# Task requirements:
Transcribe all of the data exactly. Omit the pictures.

# Data:
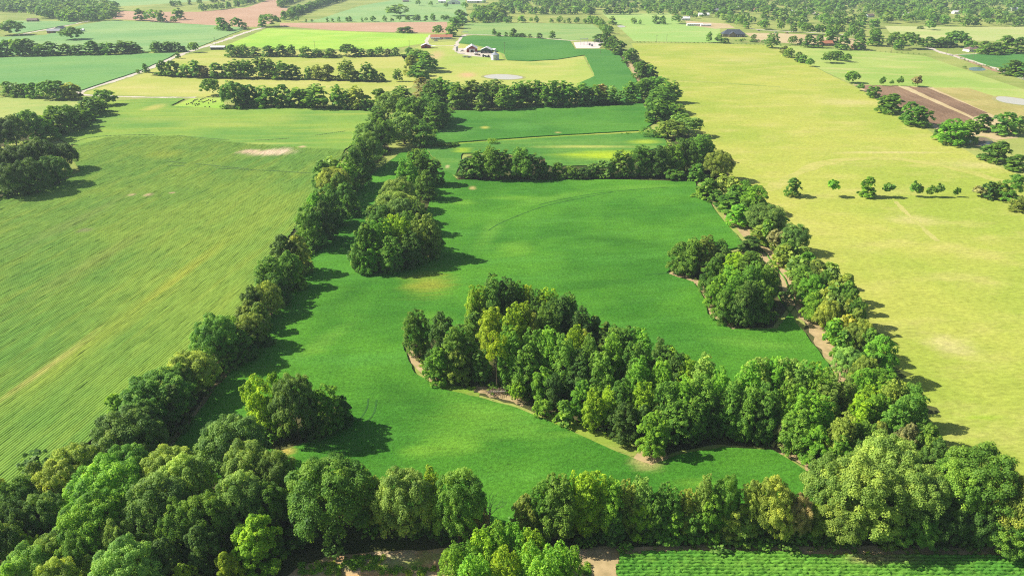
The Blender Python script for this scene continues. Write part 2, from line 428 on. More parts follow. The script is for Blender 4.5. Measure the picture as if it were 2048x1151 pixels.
m_top = field_mat('upper_crop', (0.050, 0.180, 0.022), (0.080, 0.235, 0.028), (0.12, 0.265, 0.036), row=0.0, big=0.012, med=0.08, streak=9.0, fine=1.1, fine_amt=0.6, mott=0.2, spots=TS)
sheet('soybean_field', wpoly([(872, 240), (900, 222), (985, 224), (1060, 216), (1150, 210), (1285, 209), (1300, 225), (1312, 243), (1285, 262), (1180, 268), (1060, 275), (960, 282), (850, 291), (866, 262)]),
      0.7, m_top, (), 0.7, 0.4, 'green crop field below the far tree belt with a weedy ditch along its near edge', 'field')
SS = [spot(925, 302, 26, 6, (0.30, 0.42, 0.03), 0.9), spot(1215, 312, 130, 12, (0.36, 0.48, 0.02), 1.0), spot(1180, 295, 140, 4, (0.42, 0.44, 0.10), 0.8), spot(1290, 285, 45, 6, (0.34, 0.44, 0.04), 0.9), spot(895, 335, 6, 4, (0.5, 0.42, 0.2), 0.9)]
m_strip = field_mat('strip_crop', (0.065, 0.200, 0.030), (0.105, 0.250, 0.038), (0.19, 0.32, 0.05), row=0.02, big=0.014, med=0.09, streak=10.0, fine=1.1, fine_amt=0.6, mott=0.2, spots=SS)
sheet('soybean_field', wpoly([(852, 296), (960, 286), (1060, 279), (1190, 271), (1290, 266), (1325, 272), (1335, 292), (1240, 318), (1215, 332), (1095, 334), (1090, 318), (1000, 306), (925, 308), (912, 352), (886, 343)]),
      0.6, m_strip, (), 0.6, 0.4, 'lime and green crop strip between the weedy ditch and the clump of trees', 'field')
m_ditch = field_mat('weeds', (0.22, 0.36, 0.04), (0.40, 0.42, 0.08), (0.16, 0.30, 0.04), fine=0.9, streak=3)
ribbon('ditch_verge', wpoly([(850, 294), (960, 285), (1060, 277), (1190, 269), (1290, 264)]), 6.0, 0.05, m_ditch, 'bright weedy ditch line between two crop fields', 'ditch')

# ---- pasture on the right
m_past = field_mat('dry_pasture', (0.295, 0.370, 0.052), (0.390, 0.410, 0.076), (0.49, 0.44, 0.14), row=0.1, big=0.011, med=0.06, streak=2.2, fine=0.9, fine_amt=0.6, med_amt=0.6, mott=0.16, mscale=0.2,
                   spots=[spot(1830, 440, 70, 14, (0.55, 0.47, 0.2), 0.6), spot(1700, 205, 90, 8, (0.54, 0.46, 0.20), 0.6), spot(1900, 690, 60, 30, (0.56, 0.48, 0.22), 0.6), spot(1650, 130, 60, 8, (0.40, 0.46, 0.06), 0.6),
                          spot(1960, 330, 90, 10, (0.54, 0.46, 0.2), 0.6), spot(1480, 120, 60, 8, (0.5, 0.45, 0.16), 0.5), spot(1970, 835, 50, 8, (0.28, 0.42, 0.03), 0.7), spot(1430, 160, 70, 5, (0.32, 0.38, 0.05), 0.5), spot(1780, 305, 150, 3, (0.54, 0.46, 0.2), 0.7)])
sheet('pasture', wpoly([(1262, 87), (1400, 87), (1545, 90), (1600, 120), (1660, 150), (1706, 172), (1790, 218), (1880, 275), (1990, 330), (2080, 370), (2200, 480), (2500, 760), (2600, 1100), (2250, 1200),
                        (2000, 1010), (1900, 960), (1850, 860), (1760, 740), (1660, 600), (1560, 460), (1450, 350), (1390, 260), (1330, 190), (1290, 130)]),
      0.03, m_past, (), 0, 0.4, 'broad yellow green pasture spreading beyond the long eastern treeline', 'pasture')
m_past2 = field_mat('green_pasture', (0.25, 0.38, 0.07), (0.34, 0.43, 0.10), (0.48, 0.45, 0.17), row=-0.2, big=0.008, med=0.04, streak=3.0, fine=0.5, fine_amt=0.3, med_amt=0.7)
sheet('pasture', wpoly([(1548, 91), (1640, 95), (1760, 104), (1850, 112), (1960, 150), (2080, 190), (2200, 260), (2200, 300), (2050, 235), (1996, 240), (1862, 176), (1706, 168), (1660, 148), (1600, 118)]),
      0.04, m_past2, (), 0, 0.5, 'greener pasture above the ploughed plot with single trees', 'pasture')
m_tan = field_mat('stubble', (0.47, 0.36, 0.19), (0.52, 0.42, 0.24), (0.40, 0.34, 0.14), row=-0.6, med=0.08, streak=5, fine=0.6, fine_amt=0.3)
sheet('bare_plot', wpoly([(1705, 169), (1866, 175), (1998, 230), (2040, 275), (1960, 285), (1880, 262), (1790, 214)]), 0.06, m_tan, (), 0, 0.4, 'tan stubble plot with dark ploughed strips', 'plot')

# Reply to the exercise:
The Blender Python script for this scene continues. Write part 2, from line 428 on. More parts follow. The script is for Blender 4.5. Measure the picture as if it were 2048x1151 pixels.
m_top = field_mat('upper_crop', (0.050, 0.180, 0.022), (0.080, 0.235, 0.028), (0.12, 0.265, 0.036), row=0.0, big=0.012, med=0.08, streak=9.0, fine=1.1, fine_amt=0.6, mott=0.2, spots=TS)
sheet('soybean_field', wpoly([(872, 240), (900, 222), (985, 224), (1060, 216), (1150, 210), (1285, 209), (1300, 225), (1312, 243), (1285, 262), (1180, 268), (1060, 275), (960, 282), (850, 291), (866, 262)]),
      0.7, m_top, (), 0.7, 0.4, 'green crop field below the far tree belt with a weedy ditch along its near edge', 'field')
SS = [spot(925, 302, 26, 6, (0.30, 0.42, 0.03), 0.9), spot(1215, 312, 130, 12, (0.36, 0.48, 0.02), 1.0), spot(1180, 295, 140, 4, (0.42, 0.44, 0.10), 0.8), spot(1290, 285, 45, 6, (0.34, 0.44, 0.04), 0.9), spot(895, 335, 6, 4, (0.5, 0.42, 0.2), 0.9)]
m_strip = field_mat('strip_crop', (0.065, 0.200, 0.030), (0.105, 0.250, 0.038), (0.19, 0.32, 0.05), row=0.02, big=0.014, med=0.09, streak=10.0, fine=1.1, fine_amt=0.6, mott=0.2, spots=SS)
sheet('soybean_field', wpoly([(852, 296), (960, 286), (1060, 279), (1190, 271), (1290, 266), (1325, 272), (1335, 292), (1240, 318), (1215, 332), (1095, 334), (1090, 318), (1000, 306), (925, 308), (912, 352), (886, 343)]),
      0.6, m_strip, (), 0.6, 0.4, 'lime and green crop strip between the weedy ditch and the clump of trees', 'field')
m_ditch = field_mat('weeds', (0.22, 0.36, 0.04), (0.40, 0.42, 0.08), (0.16, 0.30, 0.04), fine=0.9, streak=3)
ribbon('ditch_verge', wpoly([(850, 294), (960, 285), (1060, 277), (1190, 269), (1290, 264)]), 6.0, 0.05, m_ditch, 'bright weedy ditch line between two crop fields', 'ditch')

# ---- pasture on the right
m_past = field_mat('dry_pasture', (0.295, 0.370, 0.052), (0.390, 0.410, 0.076), (0.49, 0.44, 0.14), row=0.1, big=0.011, med=0.06, streak=2.2, fine=0.9, fine_amt=0.6, med_amt=0.6, mott=0.16, mscale=0.2,
                   spots=[spot(1830, 440, 70, 14, (0.55, 0.47, 0.2), 0.6), spot(1700, 205, 90, 8, (0.54, 0.46, 0.20), 0.6), spot(1900, 690, 60, 30, (0.56, 0.48, 0.22), 0.6), spot(1650, 130, 60, 8, (0.40, 0.46, 0.06), 0.6),
                          spot(1960, 330, 90, 10, (0.54, 0.46, 0.2), 0.6), spot(1480, 120, 60, 8, (0.5, 0.45, 0.16), 0.5), spot(1970, 835, 50, 8, (0.28, 0.42, 0.03), 0.7), spot(1430, 160, 70, 5, (0.32, 0.38, 0.05), 0.5), spot(1780, 305, 150, 3, (0.54, 0.46, 0.2), 0.7)])
sheet('pasture', wpoly([(1262, 87), (1400, 87), (1545, 90), (1600, 120), (1660, 150), (1706, 172), (1790, 218), (1880, 275), (1990, 330), (2080, 370), (2200, 480), (2500, 760), (2600, 1100), (2250, 1200),
                        (2000, 1010), (1900, 960), (1850, 860), (1760, 740), (1660, 600), (1560, 460), (1450, 350), (1390, 260), (1330, 190), (1290, 130)]),
      0.03, m_past, (), 0, 0.4, 'broad yellow green pasture spreading beyond the long eastern treeline', 'pasture')
m_past2 = field_mat('green_pasture', (0.25, 0.38, 0.07), (0.34, 0.43, 0.10), (0.48, 0.45, 0.17), row=-0.2, big=0.008, med=0.04, streak=3.0, fine=0.5, fine_amt=0.3, med_amt=0.7)
sheet('pasture', wpoly([(1548, 91), (1640, 95), (1760, 104), (1850, 112), (1960, 150), (2080, 190), (2200, 260), (2200, 300), (2050, 235), (1996, 240), (1862, 176), (1706, 168), (1660, 148), (1600, 118)]),
      0.04, m_past2, (), 0, 0.5, 'greener pasture above the ploughed plot with single trees', 'pasture')
m_tan = field_mat('stubble', (0.47, 0.36, 0.19), (0.52, 0.42, 0.24), (0.40, 0.34, 0.14), row=-0.6, med=0.08, streak=5, fine=0.6, fine_amt=0.3)
sheet('bare_plot', wpoly([(1705, 169), (1866, 175), (1998, 230), (2040, 275), (1960, 285), (1880, 262), (1790, 214)]), 0.06, m_tan, (), 0, 0.4, 'tan stubble plot with dark ploughed strips', 'plot')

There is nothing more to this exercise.